Thursday, December 31, 2015

My Top 11 Most-Read Posts of 2015!

Sometimes it is the journey that teaches you a lot about your destination! ~ Drake 
As the year draws to a close, I want to wish all my readers a joyful, learning filled, wondrous 2016! And I take this opportunity to express my heartfelt gratitude to all who kept inspiring me to write, who continued to support me, and kept me on my learning journey. The year's end always makes us reflective. In keeping with the mood of the day, I thought I would make a list of the posts that garnered the most views and comments and shares this year before moving on to write a new one. Maybe, I should keep the new one for the first day of the new year. 

Even as I scrolled through my posts, I realized that somewhere along my blogging journey, I have shifted from a pure L&D focus to a more holistic organizational learning and social business focus. I am going to focus more on the latter in the coming year...I'm researching and reading up books, articles, and blogs related to social business, complexity science, systems thinking, disruptive technology and overall organizational development. I'll continue to use my blog as my platform for learning, sharing, reflecting, and ideating. 

Here's the list of the top 10...I hope you will find it useful:
  • Integrating Social Learning in the Workplace - The post discusses some of the fundamental requirements--both culturally and strategically--that an organization must take into consideration when planning to integrate social learning in the workplace learning blend. 
  • Social Learning Cannot be a Bolt-On Strategy - This post, a continuation of the earlier one, highlights some of the key strategic and leadership requirements necessary to make collaboration and sharing a success in an organization. Trust-based collaboration--in turn--leads to the building of an innovative and learning organization. 
  • Working Out Loud 101: Some Thoughts - Dion Hinchcliffe, in his Today's Critical Digital Workforce Skills identifies Working Out Loud as one of the key skills. My post designed like an FAQ attempts to address some of the fundamental challenges people face when asked to begin practicing working out loud to share and collaborate. 
  • 7 Strategies to Facilitate Working Out Loud - I firmly believe that working out loud will increasingly become a valued skill that will enable teams to stay connected and work together effectively despite the barriers of location and time zones.

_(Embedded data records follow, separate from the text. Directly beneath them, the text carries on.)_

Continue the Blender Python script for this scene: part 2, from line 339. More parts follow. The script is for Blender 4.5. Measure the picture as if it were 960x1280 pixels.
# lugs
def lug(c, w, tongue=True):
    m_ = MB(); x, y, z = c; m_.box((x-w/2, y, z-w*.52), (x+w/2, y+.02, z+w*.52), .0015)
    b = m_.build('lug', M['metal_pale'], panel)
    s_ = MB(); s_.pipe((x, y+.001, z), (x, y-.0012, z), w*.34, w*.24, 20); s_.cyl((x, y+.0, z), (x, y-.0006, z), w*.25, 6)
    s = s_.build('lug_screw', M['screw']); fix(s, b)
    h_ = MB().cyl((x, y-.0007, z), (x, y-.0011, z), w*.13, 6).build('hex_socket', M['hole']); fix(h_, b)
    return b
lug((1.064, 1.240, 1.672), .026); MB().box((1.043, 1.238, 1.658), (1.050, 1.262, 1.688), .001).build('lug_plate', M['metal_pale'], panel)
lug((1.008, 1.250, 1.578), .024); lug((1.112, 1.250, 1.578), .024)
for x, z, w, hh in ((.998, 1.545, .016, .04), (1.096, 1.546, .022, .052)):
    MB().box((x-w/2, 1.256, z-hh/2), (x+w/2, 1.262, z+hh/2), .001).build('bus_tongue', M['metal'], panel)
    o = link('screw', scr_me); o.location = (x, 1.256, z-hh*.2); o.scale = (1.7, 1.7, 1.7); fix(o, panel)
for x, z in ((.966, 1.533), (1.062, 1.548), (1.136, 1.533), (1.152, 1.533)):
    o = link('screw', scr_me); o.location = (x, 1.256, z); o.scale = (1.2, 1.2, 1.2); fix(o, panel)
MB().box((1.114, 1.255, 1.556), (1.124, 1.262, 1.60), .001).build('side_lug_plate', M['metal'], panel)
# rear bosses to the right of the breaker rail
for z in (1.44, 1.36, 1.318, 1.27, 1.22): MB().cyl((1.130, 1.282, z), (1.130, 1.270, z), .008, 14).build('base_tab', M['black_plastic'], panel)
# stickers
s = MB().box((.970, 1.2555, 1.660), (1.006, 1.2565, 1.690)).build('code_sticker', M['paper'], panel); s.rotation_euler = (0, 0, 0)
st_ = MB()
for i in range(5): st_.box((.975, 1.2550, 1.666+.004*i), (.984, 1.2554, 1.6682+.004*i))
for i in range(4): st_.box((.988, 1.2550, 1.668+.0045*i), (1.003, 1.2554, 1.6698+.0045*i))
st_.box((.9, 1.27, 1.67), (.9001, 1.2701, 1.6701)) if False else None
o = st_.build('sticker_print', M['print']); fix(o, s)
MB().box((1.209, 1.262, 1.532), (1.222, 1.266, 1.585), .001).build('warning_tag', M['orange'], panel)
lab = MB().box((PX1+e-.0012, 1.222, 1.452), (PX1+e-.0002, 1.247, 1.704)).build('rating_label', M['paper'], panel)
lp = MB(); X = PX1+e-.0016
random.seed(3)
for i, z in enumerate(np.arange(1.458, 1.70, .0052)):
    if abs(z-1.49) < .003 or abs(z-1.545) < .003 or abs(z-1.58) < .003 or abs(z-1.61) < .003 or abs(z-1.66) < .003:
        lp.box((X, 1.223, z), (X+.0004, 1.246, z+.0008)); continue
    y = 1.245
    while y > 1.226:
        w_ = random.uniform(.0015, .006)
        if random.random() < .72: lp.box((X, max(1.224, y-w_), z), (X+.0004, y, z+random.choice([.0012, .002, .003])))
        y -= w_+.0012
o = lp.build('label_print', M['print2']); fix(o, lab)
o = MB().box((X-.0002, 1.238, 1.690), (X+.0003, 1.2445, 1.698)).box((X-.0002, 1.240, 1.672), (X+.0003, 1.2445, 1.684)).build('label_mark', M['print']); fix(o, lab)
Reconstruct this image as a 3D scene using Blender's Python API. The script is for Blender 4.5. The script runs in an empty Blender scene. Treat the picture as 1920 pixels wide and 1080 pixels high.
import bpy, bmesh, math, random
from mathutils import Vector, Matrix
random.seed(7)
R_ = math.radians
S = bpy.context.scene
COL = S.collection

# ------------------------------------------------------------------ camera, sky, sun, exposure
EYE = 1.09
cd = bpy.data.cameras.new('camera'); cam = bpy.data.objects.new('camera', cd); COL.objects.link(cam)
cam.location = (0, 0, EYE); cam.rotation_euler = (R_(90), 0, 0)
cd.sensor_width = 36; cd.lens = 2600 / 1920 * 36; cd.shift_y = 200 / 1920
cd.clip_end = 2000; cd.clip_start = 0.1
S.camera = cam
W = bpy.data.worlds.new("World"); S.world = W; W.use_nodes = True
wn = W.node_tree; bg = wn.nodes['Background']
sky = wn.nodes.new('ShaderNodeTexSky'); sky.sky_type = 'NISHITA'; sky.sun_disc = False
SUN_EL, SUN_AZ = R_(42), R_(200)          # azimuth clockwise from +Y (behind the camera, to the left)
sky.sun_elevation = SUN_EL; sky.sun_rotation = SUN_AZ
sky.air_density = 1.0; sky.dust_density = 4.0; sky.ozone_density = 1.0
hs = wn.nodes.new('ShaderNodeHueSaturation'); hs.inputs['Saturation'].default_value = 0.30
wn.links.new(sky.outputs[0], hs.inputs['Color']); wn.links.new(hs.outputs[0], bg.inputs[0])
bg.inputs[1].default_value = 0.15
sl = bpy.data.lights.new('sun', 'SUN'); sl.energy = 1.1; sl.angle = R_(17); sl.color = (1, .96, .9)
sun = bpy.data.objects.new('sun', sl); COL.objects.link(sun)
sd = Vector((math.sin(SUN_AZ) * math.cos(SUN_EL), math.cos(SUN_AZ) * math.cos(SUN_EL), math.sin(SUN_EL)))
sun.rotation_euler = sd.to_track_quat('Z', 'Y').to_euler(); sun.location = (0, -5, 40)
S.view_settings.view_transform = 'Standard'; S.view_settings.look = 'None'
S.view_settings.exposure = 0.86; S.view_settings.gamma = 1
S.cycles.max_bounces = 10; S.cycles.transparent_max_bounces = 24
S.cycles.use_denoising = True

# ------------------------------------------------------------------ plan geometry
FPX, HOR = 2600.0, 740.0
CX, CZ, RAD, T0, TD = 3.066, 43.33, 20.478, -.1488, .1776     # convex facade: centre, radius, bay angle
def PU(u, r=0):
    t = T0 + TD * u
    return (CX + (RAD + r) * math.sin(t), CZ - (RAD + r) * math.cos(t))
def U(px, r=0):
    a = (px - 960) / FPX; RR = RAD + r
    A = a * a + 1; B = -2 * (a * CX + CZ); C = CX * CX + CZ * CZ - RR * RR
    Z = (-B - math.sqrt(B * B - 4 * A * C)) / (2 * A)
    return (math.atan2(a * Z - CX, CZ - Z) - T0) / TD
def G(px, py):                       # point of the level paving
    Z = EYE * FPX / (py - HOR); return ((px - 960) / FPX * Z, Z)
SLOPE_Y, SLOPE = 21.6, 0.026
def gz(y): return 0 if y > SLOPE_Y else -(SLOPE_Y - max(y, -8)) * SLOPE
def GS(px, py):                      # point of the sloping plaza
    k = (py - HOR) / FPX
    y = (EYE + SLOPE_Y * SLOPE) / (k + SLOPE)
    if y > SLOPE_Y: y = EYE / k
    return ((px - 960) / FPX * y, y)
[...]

It will help a distributed workforce and a geographically dispersed organization to bridge silos and tap into the tacit knowledge of a cognitively and culturally diverse workforce leading to a more innovative and resilient organization. This post outlines some of the key strategies that can enable the culture of working out loud in an organization. 
  • Workplace Learning in a World Beyond Automation - This post was written in response to an HBR article called Beyond Automation (a must read) that describes the advent of automation through the ages, and talks about the rise of smart machines. My post is an attempt to extend this thinking into the workplace and the impact it is likely to have on the nature of work, learning and human relationships as we move towards 2020. Will the world be radically different from the one we inhabit today? Will robots be our colleagues? How will this impact workplace learning, HR policies, and the nature of the organization?
  • Social Technology, Community Management, and Organizational Development - Written in response to a diagram that Dion Hinchcliffe (yes, he's my online guru for all things social business) had created to show how Technology and Business are Co-evolving into the Future Organization, I have highlighted the role of technology in building communities in organizations. I've gone on to discuss how communities will change the nature of organizations and organizational learning. This is an area I intend to further deep-dive into, explore and write about in 2016. I believe that communities are cornerstones of social businesses and that will be my key area of focus in the coming year. 

  • "Digital Mindset": What is it All About? - This post explores what it means to have a digital mindset going beyond mere digital and tech savvy to emphasize characteristics like agility, openness, trust, respect for diversity and comfort with ambiguity and uncertainty. This is one of my personal favorites and again an area I will delve into more often in 2016. 
  • The Top 6 Things Organizations Must Do to Enable Emergent Learning - An emergent and VUCA world calls for an emergent learning strategy. This post highlights some of that at a high level. I will be writing more about emergent learning in the context of organizational learning and rising complexity in 2016.
  • Becoming a Social Business: Beyond Culture Change - While the corporate world is abuzz with "social learning," "social business" and all things "social", I have tried to reflect upon and unravel some of the common terms and phrases typically associated with organizations that impact our discourse on social. The very words we use could be influencing and propagating certain deeply-rooted organizational practices that may prove counter-productive to the building of a culture conducive to facilitating a social business. 
  • Demystifying Working Out Loud - I often have people asking me about the practices involved in working out loud and what do they imply. This post is a short attempt to highlight what it is and also what working out loud is not
  • L&D's Role in a Purpose-Driven Workplace - I do believe that organizations will no longer be able to attract or retain valuable and talented employees by just focusing on shareholders' value increase. They will have to articulate a purpose and the intention of a greater social good to thrive in today's evolving and complex economy. The current and coming generation are likely to enter the workplace with a different set of values that will call for a different approach, and possibly a redefinition of what an organization implies.  

I hope you enjoy reading the posts. I'd love to dialogue with you and hear different perspectives.